Could the lines from the start of the data through the line with "NR = np.random.RandomState(11)" be set down exactly, with no pictures among them?

[Scene modeling code data]
★ ★ ★

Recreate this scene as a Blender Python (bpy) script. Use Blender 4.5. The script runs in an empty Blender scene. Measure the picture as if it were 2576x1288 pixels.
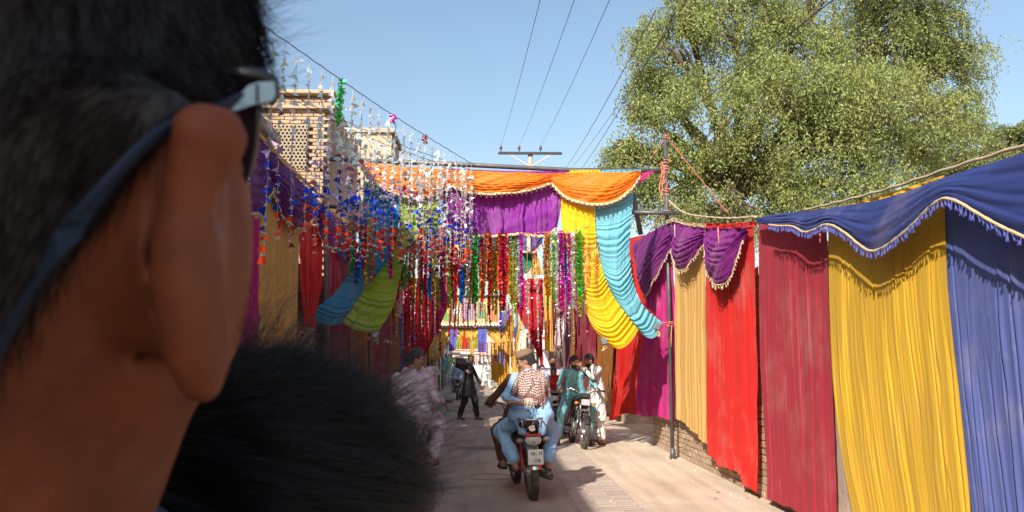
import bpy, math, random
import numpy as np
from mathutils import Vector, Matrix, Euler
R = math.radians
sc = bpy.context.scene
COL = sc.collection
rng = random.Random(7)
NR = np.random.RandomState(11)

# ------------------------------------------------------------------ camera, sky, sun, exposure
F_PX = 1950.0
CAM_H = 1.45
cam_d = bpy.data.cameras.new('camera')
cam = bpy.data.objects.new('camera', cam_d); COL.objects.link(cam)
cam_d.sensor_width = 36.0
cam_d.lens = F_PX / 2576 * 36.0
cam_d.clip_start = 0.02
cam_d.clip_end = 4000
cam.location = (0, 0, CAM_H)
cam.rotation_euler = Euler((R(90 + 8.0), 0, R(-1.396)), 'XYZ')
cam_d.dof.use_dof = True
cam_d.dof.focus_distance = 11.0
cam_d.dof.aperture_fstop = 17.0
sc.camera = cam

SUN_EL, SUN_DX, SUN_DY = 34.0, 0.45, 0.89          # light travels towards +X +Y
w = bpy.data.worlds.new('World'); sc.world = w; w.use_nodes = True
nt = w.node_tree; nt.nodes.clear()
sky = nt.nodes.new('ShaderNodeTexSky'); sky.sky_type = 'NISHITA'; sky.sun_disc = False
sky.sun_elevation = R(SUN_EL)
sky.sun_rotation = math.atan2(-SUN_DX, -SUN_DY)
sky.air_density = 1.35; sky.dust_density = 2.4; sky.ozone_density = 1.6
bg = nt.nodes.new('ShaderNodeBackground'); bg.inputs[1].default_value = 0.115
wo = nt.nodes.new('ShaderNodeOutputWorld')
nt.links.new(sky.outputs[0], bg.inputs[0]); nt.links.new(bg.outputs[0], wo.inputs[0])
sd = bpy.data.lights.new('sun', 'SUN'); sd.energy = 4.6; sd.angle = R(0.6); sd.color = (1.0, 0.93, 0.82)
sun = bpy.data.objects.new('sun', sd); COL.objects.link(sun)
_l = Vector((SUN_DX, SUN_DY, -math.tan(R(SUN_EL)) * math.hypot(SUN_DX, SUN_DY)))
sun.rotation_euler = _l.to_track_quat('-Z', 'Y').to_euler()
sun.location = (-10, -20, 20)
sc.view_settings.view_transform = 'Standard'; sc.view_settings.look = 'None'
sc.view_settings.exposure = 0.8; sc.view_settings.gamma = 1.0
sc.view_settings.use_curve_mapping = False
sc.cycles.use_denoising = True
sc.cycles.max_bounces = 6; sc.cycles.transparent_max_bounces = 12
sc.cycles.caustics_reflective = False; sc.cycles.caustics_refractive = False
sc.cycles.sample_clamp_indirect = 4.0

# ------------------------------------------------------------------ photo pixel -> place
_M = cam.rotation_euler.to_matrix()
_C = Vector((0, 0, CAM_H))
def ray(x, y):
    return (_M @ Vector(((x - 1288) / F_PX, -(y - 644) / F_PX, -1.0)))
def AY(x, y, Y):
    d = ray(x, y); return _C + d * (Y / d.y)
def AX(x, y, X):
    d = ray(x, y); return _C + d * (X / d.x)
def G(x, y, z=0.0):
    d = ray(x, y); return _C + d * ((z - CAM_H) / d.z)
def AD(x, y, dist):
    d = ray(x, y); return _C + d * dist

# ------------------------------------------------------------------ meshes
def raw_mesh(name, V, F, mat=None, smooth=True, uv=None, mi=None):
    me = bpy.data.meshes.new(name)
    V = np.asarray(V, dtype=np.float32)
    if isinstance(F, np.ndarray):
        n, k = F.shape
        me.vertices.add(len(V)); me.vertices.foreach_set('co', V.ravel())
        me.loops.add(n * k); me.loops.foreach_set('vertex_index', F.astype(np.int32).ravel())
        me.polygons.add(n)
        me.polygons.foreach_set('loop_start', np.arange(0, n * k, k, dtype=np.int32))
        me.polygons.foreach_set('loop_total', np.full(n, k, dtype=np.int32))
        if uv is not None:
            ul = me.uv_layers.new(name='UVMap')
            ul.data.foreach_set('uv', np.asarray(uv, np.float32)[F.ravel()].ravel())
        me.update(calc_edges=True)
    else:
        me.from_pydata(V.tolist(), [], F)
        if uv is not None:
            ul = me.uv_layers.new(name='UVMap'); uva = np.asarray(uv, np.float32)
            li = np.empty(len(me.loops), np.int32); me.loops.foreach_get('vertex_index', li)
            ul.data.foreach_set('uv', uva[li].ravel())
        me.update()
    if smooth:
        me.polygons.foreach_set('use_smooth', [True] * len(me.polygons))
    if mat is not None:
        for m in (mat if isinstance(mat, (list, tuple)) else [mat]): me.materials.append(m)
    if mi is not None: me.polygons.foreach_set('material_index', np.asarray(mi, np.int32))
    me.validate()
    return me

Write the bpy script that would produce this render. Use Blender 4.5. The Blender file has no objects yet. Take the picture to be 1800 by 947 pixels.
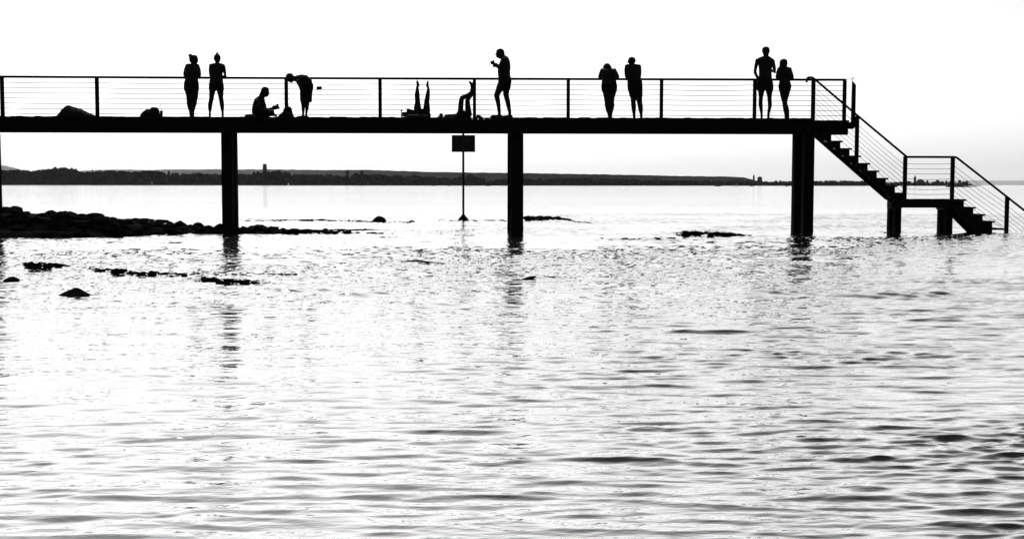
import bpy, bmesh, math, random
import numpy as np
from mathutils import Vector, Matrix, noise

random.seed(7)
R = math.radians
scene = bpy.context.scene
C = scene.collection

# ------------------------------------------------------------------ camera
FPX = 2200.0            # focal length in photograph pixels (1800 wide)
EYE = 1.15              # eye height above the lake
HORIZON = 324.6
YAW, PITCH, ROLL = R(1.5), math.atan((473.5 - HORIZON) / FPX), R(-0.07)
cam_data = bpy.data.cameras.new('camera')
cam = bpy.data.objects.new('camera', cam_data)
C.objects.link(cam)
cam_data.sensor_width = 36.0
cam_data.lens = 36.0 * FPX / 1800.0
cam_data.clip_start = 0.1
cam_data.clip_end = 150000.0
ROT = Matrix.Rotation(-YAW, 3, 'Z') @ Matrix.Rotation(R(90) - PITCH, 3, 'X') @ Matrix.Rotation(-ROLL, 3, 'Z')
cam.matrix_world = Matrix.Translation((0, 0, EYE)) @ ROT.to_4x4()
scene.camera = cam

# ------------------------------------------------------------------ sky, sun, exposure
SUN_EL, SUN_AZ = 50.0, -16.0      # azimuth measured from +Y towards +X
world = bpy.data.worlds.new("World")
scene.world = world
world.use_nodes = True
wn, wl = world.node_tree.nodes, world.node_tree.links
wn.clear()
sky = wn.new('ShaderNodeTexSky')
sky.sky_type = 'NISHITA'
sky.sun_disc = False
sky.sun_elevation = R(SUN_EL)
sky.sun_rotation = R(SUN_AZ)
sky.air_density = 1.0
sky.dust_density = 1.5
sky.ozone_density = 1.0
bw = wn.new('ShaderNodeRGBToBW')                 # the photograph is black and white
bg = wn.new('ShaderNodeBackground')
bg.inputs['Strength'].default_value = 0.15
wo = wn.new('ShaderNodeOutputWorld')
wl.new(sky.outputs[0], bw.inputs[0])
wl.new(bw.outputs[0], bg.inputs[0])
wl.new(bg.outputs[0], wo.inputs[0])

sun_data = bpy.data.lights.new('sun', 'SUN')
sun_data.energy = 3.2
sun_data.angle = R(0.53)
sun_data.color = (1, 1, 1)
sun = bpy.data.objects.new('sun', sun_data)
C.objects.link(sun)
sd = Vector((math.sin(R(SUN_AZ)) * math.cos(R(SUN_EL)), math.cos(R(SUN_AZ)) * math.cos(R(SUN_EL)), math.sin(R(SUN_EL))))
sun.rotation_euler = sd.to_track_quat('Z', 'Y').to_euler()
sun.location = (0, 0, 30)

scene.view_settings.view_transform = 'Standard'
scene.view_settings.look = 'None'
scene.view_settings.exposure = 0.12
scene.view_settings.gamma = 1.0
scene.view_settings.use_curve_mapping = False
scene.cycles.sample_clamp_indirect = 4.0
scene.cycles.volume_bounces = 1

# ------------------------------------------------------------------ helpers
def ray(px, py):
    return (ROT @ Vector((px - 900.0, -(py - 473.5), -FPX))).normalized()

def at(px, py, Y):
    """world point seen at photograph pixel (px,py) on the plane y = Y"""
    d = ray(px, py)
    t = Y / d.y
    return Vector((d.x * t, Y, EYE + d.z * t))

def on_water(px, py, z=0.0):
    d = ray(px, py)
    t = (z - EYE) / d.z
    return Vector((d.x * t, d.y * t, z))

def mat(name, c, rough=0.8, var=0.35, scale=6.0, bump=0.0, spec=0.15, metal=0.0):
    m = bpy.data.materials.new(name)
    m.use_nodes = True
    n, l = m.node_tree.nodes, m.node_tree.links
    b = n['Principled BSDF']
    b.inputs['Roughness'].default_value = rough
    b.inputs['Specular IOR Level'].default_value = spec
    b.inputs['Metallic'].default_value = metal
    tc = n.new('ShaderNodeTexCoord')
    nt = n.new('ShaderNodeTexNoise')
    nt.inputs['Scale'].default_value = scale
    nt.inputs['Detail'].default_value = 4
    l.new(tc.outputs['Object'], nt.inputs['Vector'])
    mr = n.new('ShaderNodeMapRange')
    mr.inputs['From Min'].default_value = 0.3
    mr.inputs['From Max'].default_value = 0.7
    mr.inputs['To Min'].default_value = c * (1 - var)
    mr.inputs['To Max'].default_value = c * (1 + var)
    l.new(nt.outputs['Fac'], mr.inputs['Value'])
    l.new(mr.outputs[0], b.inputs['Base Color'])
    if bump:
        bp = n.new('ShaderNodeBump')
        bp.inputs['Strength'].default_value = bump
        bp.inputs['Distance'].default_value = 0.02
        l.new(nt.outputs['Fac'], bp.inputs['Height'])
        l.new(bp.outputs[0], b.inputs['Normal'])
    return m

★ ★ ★

- [ANSWER FOR THIS EXERCISE]:
Recreate this scene as a Blender Python (bpy) script. Use Blender 4.5. The script runs in an empty Blender scene. Measure the picture as if it were 2576x1288 pixels.
import bpy, math, random
import numpy as np
from mathutils import Vector, Matrix, Euler
R = math.radians
sc = bpy.context.scene
COL = sc.collection
rng = random.Random(7)
NR = np.random.RandomState(11)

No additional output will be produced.